За этим делением мы легко обнаруживаем более глубокое различие: самосознание эпохи соединяло представление о значимом, «высоком», «историческом» поведении как о поведении первого рода. «Исторический поступок» был так же связан с жестом и позой, как «историческая фраза» – с афористической формой. Показателен пример: 9 сентября 1830 года Пушкин сообщал Плетневу о смерти дяди В. Л. Пушкина. Он писал: «Бедный дядя Василий! знаешь ли его последние слова? приезжаю к нему, нахожу его в забытьи, очнувшись, он узнал меня, погоревал, потом, помолчав: как скучны статьи Катенина! и более ни слова. Каково? вот что значит умереть честным воином, на щите, le cri de guerre à la bouche»

[255] (XIV, 112). Несколько другую версию сообщает кн. П. А. Вяземский: «В. Л. Пушкин, за четверть часа до кончины, видя, что я взял в руки „Литературную газету“, которая лежала на столе, сказал мне задыхающимся и умирающим голосом: „Как скучен Катенин!“ – который в то время печатал длинные статьи в этой газете. „Allons nous en, – сказал мне Александр Пушкин, – il faut laisser mourir mon oncle avec un mot historique“»[256]
. Для того чтобы слова Василия Львовича и его поведение сделались историческими, они должны: 1) быть последними словами умирающего, связываться с отдельным, статистически изолированным и одновременно важнейшим, завершающим моментом жизни; 2) восприниматься как афоризм; 3) к ним должен быть приложим определенный жестовый код, поза, утвержденная как историческая. Так, в данном случае поведение Василия Львовича отождествляется с позой умирающего воина, на щите, с боевым кличем на устах. Интересно вспомнить, что смерть В. Л. Пушкина вызвала другую легенду. Ссылаясь на одного из близких знакомых поэта, П. В. Анненков рассказывал, что умирающий В. Л. Пушкин «поднялся с постели, добрался до шкапов огромной своей библиотеки, где книги стояли в три ряда, заслоняя друг друга, отыскал там Беранже и с этой ношей перешел на диван зала. Тут принялся он перелистывать любимого своего поэта, вздохнул тяжело и умер над французским песенником»[257]. В данном случае бытовое поведение тоже становится историческим, поскольку, через жест и позу, соединяется с легендой, но уже иного типа, с легендой об Анакреоне, подавившемся виноградной косточкой, легкомысленном поэте, легкомысленно встречающем переход к вечности. Можно отметить противоположный случай: на полях элегии Батюшкова «Умирающий Тасс» Пушкин написал: «Это умирающий В<асилий> Л<ьвович> – а не Торквато» (XII, 283). При этом следует подчеркнуть, что для Пушкина само противопоставление двух типов поведения уже теряло смысл.

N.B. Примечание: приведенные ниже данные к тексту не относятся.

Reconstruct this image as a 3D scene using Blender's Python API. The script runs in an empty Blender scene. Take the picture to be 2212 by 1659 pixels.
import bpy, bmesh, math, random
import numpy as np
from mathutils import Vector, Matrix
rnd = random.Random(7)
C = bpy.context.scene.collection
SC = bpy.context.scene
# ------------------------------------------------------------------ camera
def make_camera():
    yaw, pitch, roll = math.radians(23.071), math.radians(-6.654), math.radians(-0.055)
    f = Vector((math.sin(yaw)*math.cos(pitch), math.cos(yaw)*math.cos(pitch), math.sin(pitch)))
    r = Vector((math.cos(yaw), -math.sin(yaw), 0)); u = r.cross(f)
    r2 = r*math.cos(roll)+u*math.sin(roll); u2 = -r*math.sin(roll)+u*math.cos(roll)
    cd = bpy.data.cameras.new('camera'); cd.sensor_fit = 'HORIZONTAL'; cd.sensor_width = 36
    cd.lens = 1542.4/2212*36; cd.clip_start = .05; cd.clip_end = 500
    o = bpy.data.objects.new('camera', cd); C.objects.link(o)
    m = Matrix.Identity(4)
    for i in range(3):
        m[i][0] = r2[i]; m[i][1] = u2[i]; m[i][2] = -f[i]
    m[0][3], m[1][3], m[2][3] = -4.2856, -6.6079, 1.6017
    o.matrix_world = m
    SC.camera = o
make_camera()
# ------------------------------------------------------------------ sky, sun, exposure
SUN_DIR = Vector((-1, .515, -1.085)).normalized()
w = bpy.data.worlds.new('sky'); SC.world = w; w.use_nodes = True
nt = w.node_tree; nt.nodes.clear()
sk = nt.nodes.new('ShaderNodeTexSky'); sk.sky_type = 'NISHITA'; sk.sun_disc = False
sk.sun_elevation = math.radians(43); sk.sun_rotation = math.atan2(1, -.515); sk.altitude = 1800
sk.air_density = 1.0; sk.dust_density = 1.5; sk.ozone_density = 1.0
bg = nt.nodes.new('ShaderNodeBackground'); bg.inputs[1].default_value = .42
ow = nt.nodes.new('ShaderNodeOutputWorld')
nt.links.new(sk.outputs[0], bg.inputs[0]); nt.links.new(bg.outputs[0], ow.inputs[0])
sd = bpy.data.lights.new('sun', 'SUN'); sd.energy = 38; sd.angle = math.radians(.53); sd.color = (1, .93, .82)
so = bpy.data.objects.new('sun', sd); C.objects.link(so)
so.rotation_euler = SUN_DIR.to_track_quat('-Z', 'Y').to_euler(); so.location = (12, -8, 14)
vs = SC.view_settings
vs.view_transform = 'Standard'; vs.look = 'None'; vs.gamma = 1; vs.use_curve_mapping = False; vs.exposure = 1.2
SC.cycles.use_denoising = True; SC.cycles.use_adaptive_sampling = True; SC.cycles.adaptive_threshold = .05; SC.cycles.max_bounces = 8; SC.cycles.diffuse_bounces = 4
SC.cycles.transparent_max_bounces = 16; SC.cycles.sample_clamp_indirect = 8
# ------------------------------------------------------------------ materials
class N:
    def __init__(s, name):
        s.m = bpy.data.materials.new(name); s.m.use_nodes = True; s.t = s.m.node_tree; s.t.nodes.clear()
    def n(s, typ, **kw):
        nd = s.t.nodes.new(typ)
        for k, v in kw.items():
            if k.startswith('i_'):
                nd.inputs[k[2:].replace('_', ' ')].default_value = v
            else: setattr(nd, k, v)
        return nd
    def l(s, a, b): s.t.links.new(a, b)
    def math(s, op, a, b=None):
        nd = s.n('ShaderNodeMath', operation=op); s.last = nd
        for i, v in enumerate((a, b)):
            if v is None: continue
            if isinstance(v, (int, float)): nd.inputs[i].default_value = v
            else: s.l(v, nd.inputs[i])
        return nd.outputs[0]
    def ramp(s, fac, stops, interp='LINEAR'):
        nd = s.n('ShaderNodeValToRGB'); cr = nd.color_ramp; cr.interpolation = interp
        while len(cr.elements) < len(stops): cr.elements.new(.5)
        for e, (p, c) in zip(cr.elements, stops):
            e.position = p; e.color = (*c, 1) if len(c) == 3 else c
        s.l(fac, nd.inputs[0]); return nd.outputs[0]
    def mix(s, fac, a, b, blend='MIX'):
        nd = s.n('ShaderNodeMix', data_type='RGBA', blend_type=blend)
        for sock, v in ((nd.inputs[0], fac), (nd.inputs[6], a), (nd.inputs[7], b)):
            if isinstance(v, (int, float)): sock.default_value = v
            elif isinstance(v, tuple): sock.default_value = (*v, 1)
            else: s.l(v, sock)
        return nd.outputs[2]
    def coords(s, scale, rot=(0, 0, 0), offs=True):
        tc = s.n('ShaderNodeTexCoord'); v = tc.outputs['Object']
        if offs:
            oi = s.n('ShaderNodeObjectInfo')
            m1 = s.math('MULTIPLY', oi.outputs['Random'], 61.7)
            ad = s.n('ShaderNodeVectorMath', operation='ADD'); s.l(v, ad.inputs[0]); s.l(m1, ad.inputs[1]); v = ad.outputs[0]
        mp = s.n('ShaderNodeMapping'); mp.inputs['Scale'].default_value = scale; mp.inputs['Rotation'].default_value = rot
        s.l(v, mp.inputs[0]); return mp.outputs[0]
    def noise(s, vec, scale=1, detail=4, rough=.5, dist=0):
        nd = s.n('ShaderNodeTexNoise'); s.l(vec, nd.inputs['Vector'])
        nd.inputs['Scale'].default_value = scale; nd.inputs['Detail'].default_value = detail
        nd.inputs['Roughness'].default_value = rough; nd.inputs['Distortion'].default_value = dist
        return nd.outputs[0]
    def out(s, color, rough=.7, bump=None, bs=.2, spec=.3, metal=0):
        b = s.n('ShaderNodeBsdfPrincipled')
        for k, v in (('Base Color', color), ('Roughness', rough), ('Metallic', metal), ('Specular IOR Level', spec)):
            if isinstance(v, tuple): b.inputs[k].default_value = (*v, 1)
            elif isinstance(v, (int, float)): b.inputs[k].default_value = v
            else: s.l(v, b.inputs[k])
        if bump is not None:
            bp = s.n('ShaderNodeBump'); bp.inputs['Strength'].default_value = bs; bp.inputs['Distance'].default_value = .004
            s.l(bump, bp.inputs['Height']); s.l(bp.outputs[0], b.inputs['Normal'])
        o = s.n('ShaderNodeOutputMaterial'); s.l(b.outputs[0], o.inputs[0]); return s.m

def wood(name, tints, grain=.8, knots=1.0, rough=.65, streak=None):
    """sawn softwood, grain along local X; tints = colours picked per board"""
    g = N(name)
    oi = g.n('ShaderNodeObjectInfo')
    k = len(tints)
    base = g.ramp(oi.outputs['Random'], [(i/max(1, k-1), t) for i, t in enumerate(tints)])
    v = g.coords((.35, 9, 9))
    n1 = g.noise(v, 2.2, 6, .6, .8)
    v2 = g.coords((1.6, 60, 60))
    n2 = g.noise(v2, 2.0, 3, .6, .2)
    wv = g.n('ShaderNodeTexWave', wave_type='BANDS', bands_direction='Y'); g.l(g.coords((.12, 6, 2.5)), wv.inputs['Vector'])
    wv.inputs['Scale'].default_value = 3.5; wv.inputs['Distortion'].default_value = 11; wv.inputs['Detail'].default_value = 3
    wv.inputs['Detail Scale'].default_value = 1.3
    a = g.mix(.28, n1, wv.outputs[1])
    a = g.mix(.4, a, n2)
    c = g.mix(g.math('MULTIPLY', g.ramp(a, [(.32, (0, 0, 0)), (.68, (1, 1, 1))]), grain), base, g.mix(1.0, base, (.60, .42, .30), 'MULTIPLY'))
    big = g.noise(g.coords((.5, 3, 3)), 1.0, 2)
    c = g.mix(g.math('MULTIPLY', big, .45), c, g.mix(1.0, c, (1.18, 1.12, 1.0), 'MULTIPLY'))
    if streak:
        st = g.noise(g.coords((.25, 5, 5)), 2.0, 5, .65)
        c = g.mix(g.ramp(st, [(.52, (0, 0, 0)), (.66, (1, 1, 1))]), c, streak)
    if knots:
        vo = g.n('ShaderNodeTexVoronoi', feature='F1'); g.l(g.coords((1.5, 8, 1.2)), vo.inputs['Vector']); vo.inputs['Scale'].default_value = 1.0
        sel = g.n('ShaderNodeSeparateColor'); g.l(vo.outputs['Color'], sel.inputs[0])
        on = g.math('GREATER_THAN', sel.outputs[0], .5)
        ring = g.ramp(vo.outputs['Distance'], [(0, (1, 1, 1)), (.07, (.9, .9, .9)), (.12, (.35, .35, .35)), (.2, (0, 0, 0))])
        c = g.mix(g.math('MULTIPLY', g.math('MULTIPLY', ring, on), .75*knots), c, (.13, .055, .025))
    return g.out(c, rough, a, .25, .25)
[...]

В свете сказанного объясняется не только «картинность» театра, но и театральность картин в XVIII веке. Сцены, изображенные художниками, производят впечатление воспроизведения театра, а не жизни. Это дало повод в эпоху, когда культурный код XVIII столетия был забыт, утверждать, что художники тех лет не изображали действительности или не интересовались ею. Это, бесспорно, ошибочно. Дело здесь не только в том, что мир идей для рационалиста картезианского толка был в большей мере действительность, чем текущие формы быта. Дело в том, что, как мы видели на примере с Сухтеленом, для того чтобы осознать факт жизни как сюжет для живописи, его надо было предварительно смоделировать в формах театра.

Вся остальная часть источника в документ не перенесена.